:: Task directions ::
Leave the pictures out, and retype all of the material exactly as written.

:: Given material ::
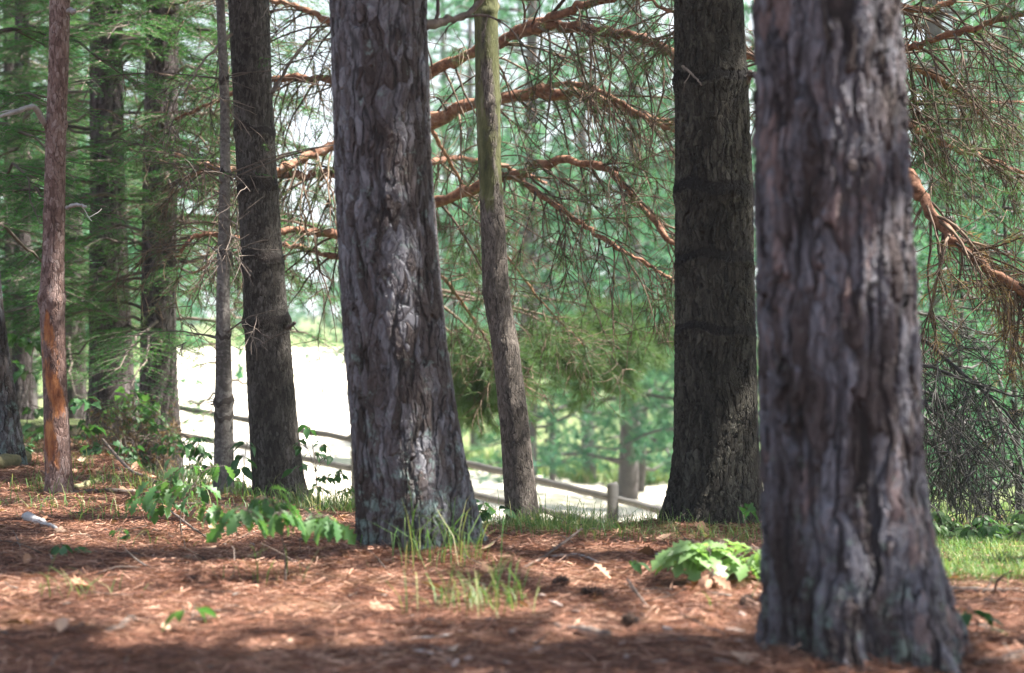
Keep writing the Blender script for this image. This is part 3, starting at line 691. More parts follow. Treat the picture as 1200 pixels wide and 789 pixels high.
# ------------------------------------------------------------------ trees beyond the fence
def pine_proto(seed, H, zb, rad, nl, cl, K=34, Ln=.17, W=.013, rt=.16):
    """a background pine at the origin: trunk mesh (with limbs) and crown mesh"""
    tr, fo = MB(), MB()
    n = 16; s = np.linspace(0, 1, n)
    P = np.stack([.12*np.sin(s*3+seed), .12*np.sin(s*2.3+seed*2), s*H-.5], 1)
    tr.tube(P, rt*(1-.88*s)+.01, 10)
    pos, dr = [], []
    for k in range(nl):
        t = (k+R.random())/nl; z = zb+(H-.4-zb)*t; az = k*2.399+R.uniform(-.5, .5)
        Lh = (rad*(1-t)**.75+.35)*R.uniform(.6, 1.2)
        u = np.linspace(0, 1, 8); dv = np.array([math.cos(az), math.sin(az), 0])
        q = np.array([0, 0, z])+dv*(u*Lh)[:, None]+np.array([0, 0, 1.])*((.25*u-.38*u**2)*Lh)[:, None]
        q[1:] += R.normal(size=(7, 3))*.05
        tr.tube(q, np.linspace(.035, .008, 8), 5, False)
        m = int(cl*.66*Lh/rad)+4
        uu = R.uniform(.25, 1.02, m)
        c = np.stack([np.interp(uu, u, q[:, a]) for a in range(3)], 1)+R.normal(size=(m, 3))*np.array([.3, .3, .12])*(Lh/2)
        pos.append(c); dr.append(dv*.6+R.normal(size=(m, 3))*.6)
    pos = np.concatenate(pos); dr = np.concatenate(dr)
    tuft_needles(fo, [(p, unit(d_)) for p, d_ in zip(pos, dr)], K, Ln, W, .7, .12)
    z0 = np.zeros(3)
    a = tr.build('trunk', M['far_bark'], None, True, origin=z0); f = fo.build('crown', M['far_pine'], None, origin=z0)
    return a, f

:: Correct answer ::
Keep writing the Blender script for this image. This is part 3, starting at line 691. More parts follow. Treat the picture as 1200 pixels wide and 789 pixels high.
# ------------------------------------------------------------------ trees beyond the fence
def pine_proto(seed, H, zb, rad, nl, cl, K=34, Ln=.17, W=.013, rt=.16):
    """a background pine at the origin: trunk mesh (with limbs) and crown mesh"""
    tr, fo = MB(), MB()
    n = 16; s = np.linspace(0, 1, n)
    P = np.stack([.12*np.sin(s*3+seed), .12*np.sin(s*2.3+seed*2), s*H-.5], 1)
    tr.tube(P, rt*(1-.88*s)+.01, 10)
    pos, dr = [], []
    for k in range(nl):
        t = (k+R.random())/nl; z = zb+(H-.4-zb)*t; az = k*2.399+R.uniform(-.5, .5)
        Lh = (rad*(1-t)**.75+.35)*R.uniform(.6, 1.2)
        u = np.linspace(0, 1, 8); dv = np.array([math.cos(az), math.sin(az), 0])
        q = np.array([0, 0, z])+dv*(u*Lh)[:, None]+np.array([0, 0, 1.])*((.25*u-.38*u**2)*Lh)[:, None]
        q[1:] += R.normal(size=(7, 3))*.05
        tr.tube(q, np.linspace(.035, .008, 8), 5, False)
        m = int(cl*.66*Lh/rad)+4
        uu = R.uniform(.25, 1.02, m)
        c = np.stack([np.interp(uu, u, q[:, a]) for a in range(3)], 1)+R.normal(size=(m, 3))*np.array([.3, .3, .12])*(Lh/2)
        pos.append(c); dr.append(dv*.6+R.normal(size=(m, 3))*.6)
    pos = np.concatenate(pos); dr = np.concatenate(dr)
    tuft_needles(fo, [(p, unit(d_)) for p, d_ in zip(pos, dr)], K, Ln, W, .7, .12)
    z0 = np.zeros(3)
    a = tr.build('trunk', M['far_bark'], None, True, origin=z0); f = fo.build('crown', M['far_pine'], None, origin=z0)
    return a, f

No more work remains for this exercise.